Take the lines from the top down to and including the one with "COL = scene.collection" and repeat them exactly. Omit images.

---------- DATASET EXTRACT ----------

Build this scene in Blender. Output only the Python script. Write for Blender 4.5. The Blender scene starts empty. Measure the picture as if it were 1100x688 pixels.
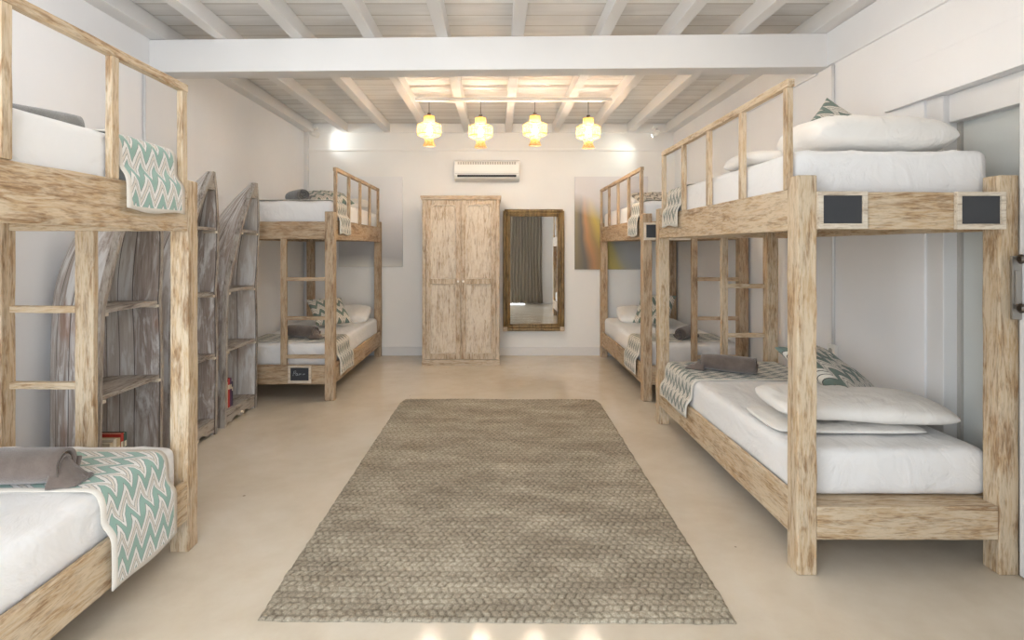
import bpy, bmesh, math, random
from mathutils import Vector, Matrix, noise
R = math.radians; PI = math.pi
random.seed(7)
scene = bpy.context.scene
COL = scene.collection

# ------------------------------------------------------------------ materials
def newmat(name):
    m = bpy.data.materials.new(name); m.use_nodes = True
    nt = m.node_tree; nt.nodes.clear()
    out = nt.nodes.new('ShaderNodeOutputMaterial')
    b = nt.nodes.new('ShaderNodeBsdfPrincipled')
    nt.links.new(b.outputs[0], out.inputs[0])
    return m, nt, b, out
class NB:
    def __init__(s, nt): s.nt = nt
    def n(s, t, **k):
        o = s.nt.nodes.new(t)
        for a, v in k.items(): setattr(o, a, v)
        return o
    def l(s, a, b): s.nt.links.new(a, b)
    def val(s, sock, v):
        if hasattr(v, 'is_linked') or isinstance(v, bpy.types.NodeSocket): s.l(v, sock)
        else: sock.default_value = v
    def m(s, op, a, b=0.0, c=0.0):
        o = s.n('ShaderNodeMath', operation=op)
        s.val(o.inputs[0], a); s.val(o.inputs[1], b); s.val(o.inputs[2], c)
        return o.outputs[0]
    def mix(s, f, a, b, mode='MIX'):
        o = s.n('ShaderNodeMix', data_type='RGBA', blend_type=mode)
        s.val(o.inputs[0], f); s.val(o.inputs[6], a); s.val(o.inputs[7], b)
        return o.outputs[2]
    def ramp(s, f, stops, interp='LINEAR'):
        o = s.n('ShaderNodeValToRGB'); cr = o.color_ramp; cr.interpolation = interp
        while len(cr.elements) < len(stops): cr.elements.new(0.5)
        for e, (p, c) in zip(cr.elements, stops):
            e.position = p; e.color = (c[0], c[1], c[2], 1)
        s.l(f, o.inputs[0]); return o.outputs[0]
    def noise(s, vec, scale, detail=4, rough=.5, dist=0):
        o = s.n('ShaderNodeTexNoise'); s.l(vec, o.inputs['Vector'])
        o.inputs['Scale'].default_value = scale; o.inputs['Detail'].default_value = detail
        o.inputs['Roughness'].default_value = rough; o.inputs['Distortion'].default_value = dist
        return o.outputs[0]
    def mapping(s, vec, scale=(1,1,1), loc=None):
        o = s.n('ShaderNodeMapping'); s.l(vec, o.inputs[0])
        o.inputs['Scale'].default_value = scale
        if loc is not None: s.val(o.inputs['Location'], loc)
        return o.outputs[0]
    def bump(s, h, strength, dist, bsdf):
        o = s.n('ShaderNodeBump'); o.inputs['Strength'].default_value = strength
        o.inputs['Distance'].default_value = dist; s.l(h, o.inputs['Height'])
        s.l(o.outputs[0], bsdf.inputs['Normal'])
def srgb(r, g, b):
    f = lambda c: (c/255/12.92) if c/255 <= .04045 else ((c/255+.055)/1.055)**2.4
    return (f(r), f(g), f(b), 1)

def plain(name, col, rough=.6, metal=0, spec=.5, bumpn=None):
    m, nt, b, o = newmat(name)
    b.inputs['Base Color'].default_value = col; b.inputs['Roughness'].default_value = rough
    b.inputs['Metallic'].default_value = metal; b.inputs['Specular IOR Level'].default_value = spec
    N = NB(nt); tc = N.n('ShaderNodeTexCoord')
    sc, st, ds = bumpn or (40, .05, .002)
    N.bump(N.noise(tc.outputs['Object'], sc), st, ds, b)
    return m

def wood(name, axis, dark, mid, pale, pale_amt=.5, rough=.62):
    m, nt, b, o = newmat(name); N = NB(nt)
    tc = N.n('ShaderNodeTexCoord'); oi = N.n('ShaderNodeObjectInfo')
    rnd = N.m('MULTIPLY', oi.outputs['Random'], 37.0)
    sc = [1, 1, 1]; sc[axis] = .13
    v = N.mapping(tc.outputs['Object'], tuple(sc))
    add = N.n('ShaderNodeVectorMath', operation='ADD'); N.l(v, add.inputs[0])
    cmb = N.n('ShaderNodeCombineXYZ'); N.l(rnd, cmb.inputs[0]); N.l(rnd, cmb.inputs[1]); N.l(rnd, cmb.inputs[2])
    N.l(cmb.outputs[0], add.inputs[1]); v = add.outputs[0]
    n1 = N.noise(v, 14, 4, .6, 1.8)
    n2 = N.noise(v, 46, 4, .6, 1.6)
    n3 = N.noise(v, 150, 3, .65, .6)
    n4 = N.noise(tc.outputs['Object'], 4.5, 3, .6)
    base = N.ramp(N.m('ADD', N.m('MULTIPLY', n1, .6), N.m('MULTIPLY', n3, .4)), [(.34, [c*.75 for c in dark]), (.43, dark), (.52, mid), (.66, mid)])
    f = N.m('ADD', N.m('ADD', N.m('MULTIPLY', n2, .60), N.m('MULTIPLY', n1, .25)), N.m('MULTIPLY', n4, .35))
    wf = N.ramp(f, [(.55-.08*pale_amt, (0,0,0)), (.70-.08*pale_amt, (1,1,1))])
    c = N.mix(N.m('MULTIPLY', wf, .4+.4*pale_amt), base, pale)
    g = N.ramp(n3, [(.3, (.70,.66,.60)), (.5, (1,1,1))])
    c = N.mix(.5, c, g, 'MULTIPLY')
    N.l(c, b.inputs['Base Color']); b.inputs['Roughness'].default_value = rough
    N.bump(N.m('ADD', N.m('MULTIPLY', n2, .6), N.m('MULTIPLY', n3, .4)), .35, .004, b)
    return m
W_D, W_M, W_P = srgb(158,126,92), srgb(192,163,126), srgb(222,208,184)
WOOD = [wood('washed_teak_%s' % 'xyz'[a], a, W_D, W_M, W_P) for a in range(3)]
WARD = [wood('limed_wood_%s' % 'xyz'[a], a, srgb(152,128,100), srgb(182,160,132), srgb(214,202,184), .55) for a in range(3)]
BROWN = [wood('brown_teak_%s' % 'xyz'[a], a, srgb(146,116,86), srgb(180,150,116), srgb(206,188,162), .4) for a in range(3)]
BAMBOO = [wood('bamboo_%s' % 'xyz'[a], a, srgb(96,74,44), srgb(134,108,68), srgb(164,140,96), .3, .35) for a in range(3)]
DARKW = [wood('weathered_%s' % 'xyz'[a], a, srgb(108,96,88), srgb(150,138,128), srgb(194,186,176), .6) for a in range(3)]
WPAN = wood('limed_panel', 2, srgb(168,146,120), srgb(196,178,152), srgb(224,216,202), .72)
PALEW = [wood('pale_frame_%s' % 'xyz'[a], a, srgb(186,168,146), srgb(214,200,180), srgb(226,216,200), .6) for a in range(3)]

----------

# [REPLY]
Build this scene in Blender. Output only the Python script. Write for Blender 4.5. The Blender scene starts empty. Measure the picture as if it were 1100x688 pixels.
import bpy, bmesh, math, random
from mathutils import Vector, Matrix, noise
R = math.radians; PI = math.pi
random.seed(7)
scene = bpy.context.scene
COL = scene.collection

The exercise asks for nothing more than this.